Short task:
Both boundary lines count: repeat, exactly and alone, the lines from the one containing "Recreate this scene" to the one containing "scene.camera = cam", with pictures left out.
------------------------
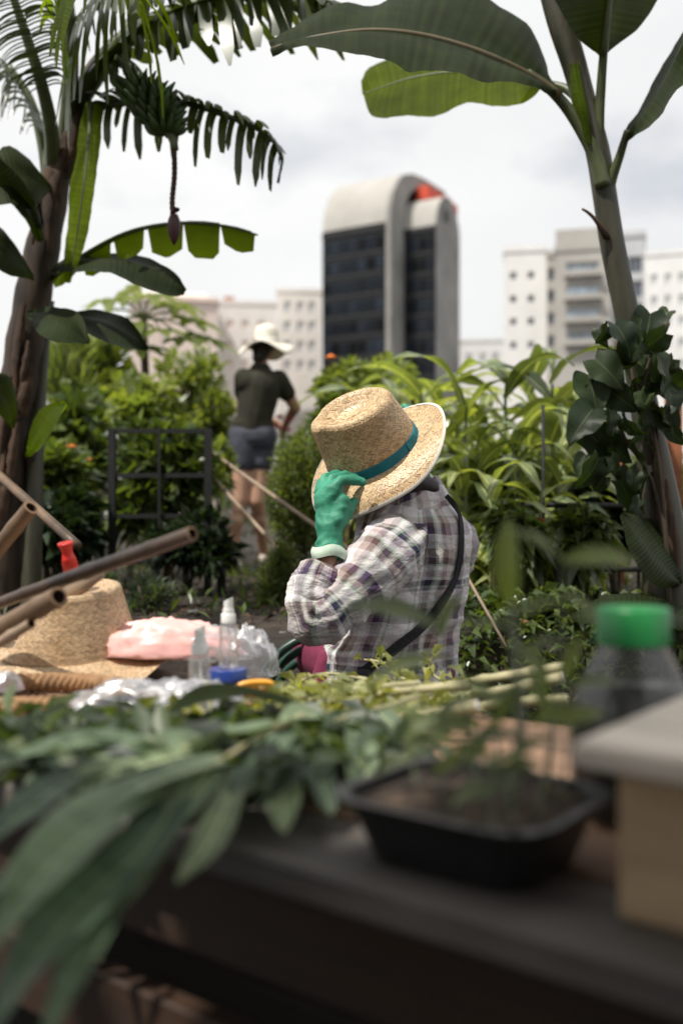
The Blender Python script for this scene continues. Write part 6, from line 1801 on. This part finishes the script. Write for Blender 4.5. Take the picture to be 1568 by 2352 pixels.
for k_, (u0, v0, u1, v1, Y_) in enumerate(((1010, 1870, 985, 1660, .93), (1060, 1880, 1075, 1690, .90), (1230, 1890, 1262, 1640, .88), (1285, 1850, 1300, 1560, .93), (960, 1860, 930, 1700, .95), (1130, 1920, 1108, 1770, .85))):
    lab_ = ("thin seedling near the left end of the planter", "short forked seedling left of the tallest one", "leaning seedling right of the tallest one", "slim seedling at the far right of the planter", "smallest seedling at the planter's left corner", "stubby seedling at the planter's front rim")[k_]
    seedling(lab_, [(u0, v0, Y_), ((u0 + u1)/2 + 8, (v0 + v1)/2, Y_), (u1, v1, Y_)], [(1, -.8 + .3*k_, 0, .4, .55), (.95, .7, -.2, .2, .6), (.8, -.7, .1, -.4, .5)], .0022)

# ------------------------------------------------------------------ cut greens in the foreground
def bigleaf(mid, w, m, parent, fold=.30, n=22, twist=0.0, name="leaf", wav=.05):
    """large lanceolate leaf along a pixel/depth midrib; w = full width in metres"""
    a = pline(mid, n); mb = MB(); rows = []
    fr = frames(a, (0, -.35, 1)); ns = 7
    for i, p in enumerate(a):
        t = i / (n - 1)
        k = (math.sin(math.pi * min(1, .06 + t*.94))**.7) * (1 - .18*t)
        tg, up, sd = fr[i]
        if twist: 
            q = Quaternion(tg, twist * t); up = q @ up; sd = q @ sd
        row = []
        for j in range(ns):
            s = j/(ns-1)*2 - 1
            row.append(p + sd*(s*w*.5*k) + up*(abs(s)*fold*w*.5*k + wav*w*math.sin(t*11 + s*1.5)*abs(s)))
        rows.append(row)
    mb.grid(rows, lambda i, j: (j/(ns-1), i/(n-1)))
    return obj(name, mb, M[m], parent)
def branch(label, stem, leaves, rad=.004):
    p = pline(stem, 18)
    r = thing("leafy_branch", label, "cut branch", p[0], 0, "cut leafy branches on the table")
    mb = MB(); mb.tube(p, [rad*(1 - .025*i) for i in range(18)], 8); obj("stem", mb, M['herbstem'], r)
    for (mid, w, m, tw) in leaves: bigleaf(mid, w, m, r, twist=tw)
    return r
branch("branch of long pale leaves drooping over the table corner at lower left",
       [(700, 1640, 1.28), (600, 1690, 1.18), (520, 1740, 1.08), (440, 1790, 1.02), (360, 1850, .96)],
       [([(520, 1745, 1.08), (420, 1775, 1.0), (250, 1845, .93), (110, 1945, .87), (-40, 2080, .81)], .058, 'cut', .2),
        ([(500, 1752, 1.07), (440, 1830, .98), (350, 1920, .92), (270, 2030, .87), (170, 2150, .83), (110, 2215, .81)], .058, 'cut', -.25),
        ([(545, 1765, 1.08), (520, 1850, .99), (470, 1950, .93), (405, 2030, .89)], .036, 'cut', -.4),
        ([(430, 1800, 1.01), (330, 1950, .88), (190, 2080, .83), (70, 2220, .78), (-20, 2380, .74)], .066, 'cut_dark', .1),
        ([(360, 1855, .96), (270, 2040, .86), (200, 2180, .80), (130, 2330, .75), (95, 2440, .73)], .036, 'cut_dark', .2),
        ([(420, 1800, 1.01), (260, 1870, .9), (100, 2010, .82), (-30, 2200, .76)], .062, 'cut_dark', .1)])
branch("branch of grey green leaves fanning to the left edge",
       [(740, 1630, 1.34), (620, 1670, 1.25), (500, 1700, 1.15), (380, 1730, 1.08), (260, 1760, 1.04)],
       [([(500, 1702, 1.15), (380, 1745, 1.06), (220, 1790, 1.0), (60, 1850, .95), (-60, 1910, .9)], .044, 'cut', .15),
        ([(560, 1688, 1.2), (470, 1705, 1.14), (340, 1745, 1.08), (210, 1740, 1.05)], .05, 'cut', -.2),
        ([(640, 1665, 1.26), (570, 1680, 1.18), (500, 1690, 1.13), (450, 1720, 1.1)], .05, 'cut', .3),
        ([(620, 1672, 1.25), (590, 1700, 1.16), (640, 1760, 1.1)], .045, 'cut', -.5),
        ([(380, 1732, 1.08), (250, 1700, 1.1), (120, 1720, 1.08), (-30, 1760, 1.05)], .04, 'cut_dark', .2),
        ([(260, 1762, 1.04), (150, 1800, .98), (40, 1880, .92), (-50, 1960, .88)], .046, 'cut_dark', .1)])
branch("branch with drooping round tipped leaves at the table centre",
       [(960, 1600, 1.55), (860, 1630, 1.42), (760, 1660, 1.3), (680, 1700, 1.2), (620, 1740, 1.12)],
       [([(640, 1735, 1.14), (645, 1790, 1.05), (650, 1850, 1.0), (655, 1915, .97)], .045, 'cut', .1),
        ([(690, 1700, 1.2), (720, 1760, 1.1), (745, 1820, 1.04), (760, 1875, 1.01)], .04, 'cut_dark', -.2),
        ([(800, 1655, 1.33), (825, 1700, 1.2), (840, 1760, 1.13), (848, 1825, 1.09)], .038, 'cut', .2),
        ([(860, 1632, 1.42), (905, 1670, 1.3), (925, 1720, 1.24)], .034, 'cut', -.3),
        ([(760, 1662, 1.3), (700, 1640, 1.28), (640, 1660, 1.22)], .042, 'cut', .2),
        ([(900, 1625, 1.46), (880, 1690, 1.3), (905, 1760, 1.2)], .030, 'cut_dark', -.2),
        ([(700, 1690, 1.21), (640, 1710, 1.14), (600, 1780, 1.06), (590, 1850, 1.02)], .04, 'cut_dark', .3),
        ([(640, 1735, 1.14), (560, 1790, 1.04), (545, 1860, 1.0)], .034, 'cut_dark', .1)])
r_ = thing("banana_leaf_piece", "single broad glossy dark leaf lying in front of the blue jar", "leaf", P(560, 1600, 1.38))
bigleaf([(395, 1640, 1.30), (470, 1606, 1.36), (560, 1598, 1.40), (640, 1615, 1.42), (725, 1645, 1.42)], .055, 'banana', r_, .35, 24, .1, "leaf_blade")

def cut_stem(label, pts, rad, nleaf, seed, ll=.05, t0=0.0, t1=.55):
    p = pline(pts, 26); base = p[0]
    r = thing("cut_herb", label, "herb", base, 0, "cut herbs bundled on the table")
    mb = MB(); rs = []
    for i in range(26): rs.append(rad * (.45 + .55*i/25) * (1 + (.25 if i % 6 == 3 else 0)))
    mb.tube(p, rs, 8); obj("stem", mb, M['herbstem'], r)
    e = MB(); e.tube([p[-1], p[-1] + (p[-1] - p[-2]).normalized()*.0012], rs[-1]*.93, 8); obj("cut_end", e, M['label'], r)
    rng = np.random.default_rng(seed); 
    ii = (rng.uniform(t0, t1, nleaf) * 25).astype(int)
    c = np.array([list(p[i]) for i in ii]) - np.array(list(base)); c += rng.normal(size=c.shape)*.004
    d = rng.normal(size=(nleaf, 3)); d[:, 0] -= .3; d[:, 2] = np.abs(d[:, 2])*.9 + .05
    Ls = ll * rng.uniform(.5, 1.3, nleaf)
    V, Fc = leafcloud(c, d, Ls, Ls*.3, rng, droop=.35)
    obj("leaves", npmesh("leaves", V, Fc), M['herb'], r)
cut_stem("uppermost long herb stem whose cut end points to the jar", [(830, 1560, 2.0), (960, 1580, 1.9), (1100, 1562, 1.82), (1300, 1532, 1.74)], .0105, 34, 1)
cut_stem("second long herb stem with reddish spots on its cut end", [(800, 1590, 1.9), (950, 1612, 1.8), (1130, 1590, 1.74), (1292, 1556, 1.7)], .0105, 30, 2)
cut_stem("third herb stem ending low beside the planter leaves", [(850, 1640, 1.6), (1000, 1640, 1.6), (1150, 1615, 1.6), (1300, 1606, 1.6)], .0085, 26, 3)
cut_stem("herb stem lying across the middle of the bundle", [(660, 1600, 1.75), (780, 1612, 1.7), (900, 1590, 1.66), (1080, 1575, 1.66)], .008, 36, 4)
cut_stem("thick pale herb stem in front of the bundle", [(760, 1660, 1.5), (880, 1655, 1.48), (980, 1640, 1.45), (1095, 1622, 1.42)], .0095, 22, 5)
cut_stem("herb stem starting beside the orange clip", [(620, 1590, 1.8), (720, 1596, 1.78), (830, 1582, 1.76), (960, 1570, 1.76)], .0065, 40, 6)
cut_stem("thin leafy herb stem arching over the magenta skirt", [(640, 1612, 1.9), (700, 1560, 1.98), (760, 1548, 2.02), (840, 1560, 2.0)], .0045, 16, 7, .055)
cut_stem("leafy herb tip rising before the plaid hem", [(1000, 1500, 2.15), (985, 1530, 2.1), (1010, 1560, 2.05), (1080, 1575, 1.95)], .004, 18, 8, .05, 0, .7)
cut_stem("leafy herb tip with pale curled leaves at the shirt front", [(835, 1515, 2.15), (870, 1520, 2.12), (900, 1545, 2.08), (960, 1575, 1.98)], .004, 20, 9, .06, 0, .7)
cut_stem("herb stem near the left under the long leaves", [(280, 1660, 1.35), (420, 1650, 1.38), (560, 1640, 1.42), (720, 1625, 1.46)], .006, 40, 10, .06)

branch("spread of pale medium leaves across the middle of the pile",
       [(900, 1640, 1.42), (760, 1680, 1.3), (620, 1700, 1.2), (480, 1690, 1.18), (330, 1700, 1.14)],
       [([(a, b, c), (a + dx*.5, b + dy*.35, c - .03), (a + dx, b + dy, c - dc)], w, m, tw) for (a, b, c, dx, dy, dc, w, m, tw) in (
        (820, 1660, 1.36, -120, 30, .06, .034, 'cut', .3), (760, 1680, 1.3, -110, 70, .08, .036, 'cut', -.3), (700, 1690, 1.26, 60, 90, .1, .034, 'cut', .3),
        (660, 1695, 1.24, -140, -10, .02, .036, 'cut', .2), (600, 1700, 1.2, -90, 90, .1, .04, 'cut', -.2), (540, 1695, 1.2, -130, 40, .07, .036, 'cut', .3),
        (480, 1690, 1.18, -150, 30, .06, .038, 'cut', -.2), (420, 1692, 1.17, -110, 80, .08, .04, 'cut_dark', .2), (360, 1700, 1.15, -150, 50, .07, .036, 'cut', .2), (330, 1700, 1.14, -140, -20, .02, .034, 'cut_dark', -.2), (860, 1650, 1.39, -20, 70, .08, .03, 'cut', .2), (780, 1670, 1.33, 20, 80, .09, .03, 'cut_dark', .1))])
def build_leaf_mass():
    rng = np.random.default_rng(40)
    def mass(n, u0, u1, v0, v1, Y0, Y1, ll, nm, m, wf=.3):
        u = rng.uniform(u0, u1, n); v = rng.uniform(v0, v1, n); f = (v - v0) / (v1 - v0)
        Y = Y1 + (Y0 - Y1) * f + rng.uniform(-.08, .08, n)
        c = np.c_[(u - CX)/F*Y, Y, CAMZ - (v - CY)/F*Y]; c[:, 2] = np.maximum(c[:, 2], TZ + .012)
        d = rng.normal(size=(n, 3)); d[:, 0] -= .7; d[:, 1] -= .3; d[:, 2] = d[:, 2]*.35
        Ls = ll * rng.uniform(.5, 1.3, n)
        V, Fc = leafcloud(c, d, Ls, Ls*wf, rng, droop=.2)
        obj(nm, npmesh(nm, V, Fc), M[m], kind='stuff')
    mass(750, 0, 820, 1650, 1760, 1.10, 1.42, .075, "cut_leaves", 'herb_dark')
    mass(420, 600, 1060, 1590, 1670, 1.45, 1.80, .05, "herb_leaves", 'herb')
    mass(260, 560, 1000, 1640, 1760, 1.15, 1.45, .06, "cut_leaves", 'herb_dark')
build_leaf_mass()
------------------------
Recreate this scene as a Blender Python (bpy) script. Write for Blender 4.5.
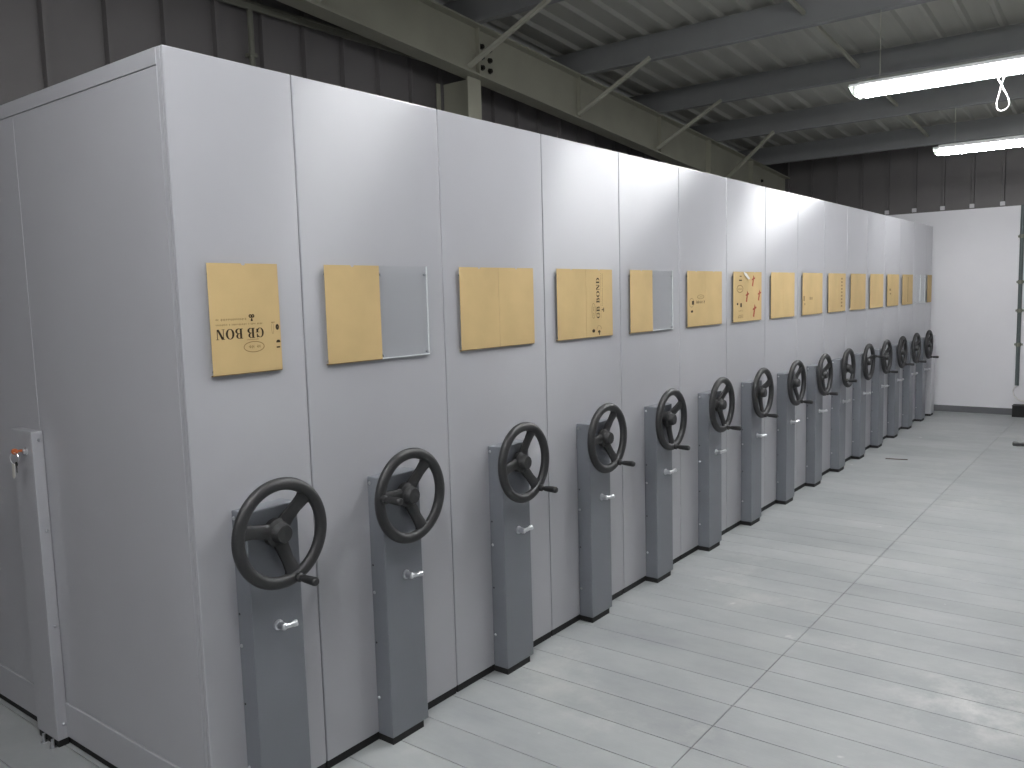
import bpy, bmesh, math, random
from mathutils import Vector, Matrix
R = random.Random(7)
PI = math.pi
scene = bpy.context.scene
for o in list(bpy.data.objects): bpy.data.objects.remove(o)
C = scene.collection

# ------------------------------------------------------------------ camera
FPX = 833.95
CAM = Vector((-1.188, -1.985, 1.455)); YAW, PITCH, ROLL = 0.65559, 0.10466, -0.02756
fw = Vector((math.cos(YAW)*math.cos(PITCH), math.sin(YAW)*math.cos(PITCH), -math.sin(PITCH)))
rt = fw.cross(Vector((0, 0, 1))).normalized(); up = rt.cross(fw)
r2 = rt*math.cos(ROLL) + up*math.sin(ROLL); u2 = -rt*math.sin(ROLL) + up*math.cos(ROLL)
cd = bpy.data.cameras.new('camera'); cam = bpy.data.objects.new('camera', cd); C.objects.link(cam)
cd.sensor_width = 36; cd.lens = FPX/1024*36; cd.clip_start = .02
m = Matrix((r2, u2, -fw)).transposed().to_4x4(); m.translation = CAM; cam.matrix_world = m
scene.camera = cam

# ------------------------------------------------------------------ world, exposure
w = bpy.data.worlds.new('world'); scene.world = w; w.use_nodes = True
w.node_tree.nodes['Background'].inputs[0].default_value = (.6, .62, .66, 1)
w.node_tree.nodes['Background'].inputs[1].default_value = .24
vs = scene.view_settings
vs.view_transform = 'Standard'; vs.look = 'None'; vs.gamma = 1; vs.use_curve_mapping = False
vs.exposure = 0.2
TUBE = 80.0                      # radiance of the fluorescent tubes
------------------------
Response to the exercise:
Recreate this scene as a Blender Python (bpy) script. Write for Blender 4.5.
import bpy, bmesh, math, random
from mathutils import Vector, Matrix
R = random.Random(7)
PI = math.pi
scene = bpy.context.scene
for o in list(bpy.data.objects): bpy.data.objects.remove(o)
C = scene.collection

# ------------------------------------------------------------------ camera
FPX = 833.95
CAM = Vector((-1.188, -1.985, 1.455)); YAW, PITCH, ROLL = 0.65559, 0.10466, -0.02756
fw = Vector((math.cos(YAW)*math.cos(PITCH), math.sin(YAW)*math.cos(PITCH), -math.sin(PITCH)))
rt = fw.cross(Vector((0, 0, 1))).normalized(); up = rt.cross(fw)
r2 = rt*math.cos(ROLL) + up*math.sin(ROLL); u2 = -rt*math.sin(ROLL) + up*math.cos(ROLL)
cd = bpy.data.cameras.new('camera'); cam = bpy.data.objects.new('camera', cd); C.objects.link(cam)
cd.sensor_width = 36; cd.lens = FPX/1024*36; cd.clip_start = .02
m = Matrix((r2, u2, -fw)).transposed().to_4x4(); m.translation = CAM; cam.matrix_world = m
scene.camera = cam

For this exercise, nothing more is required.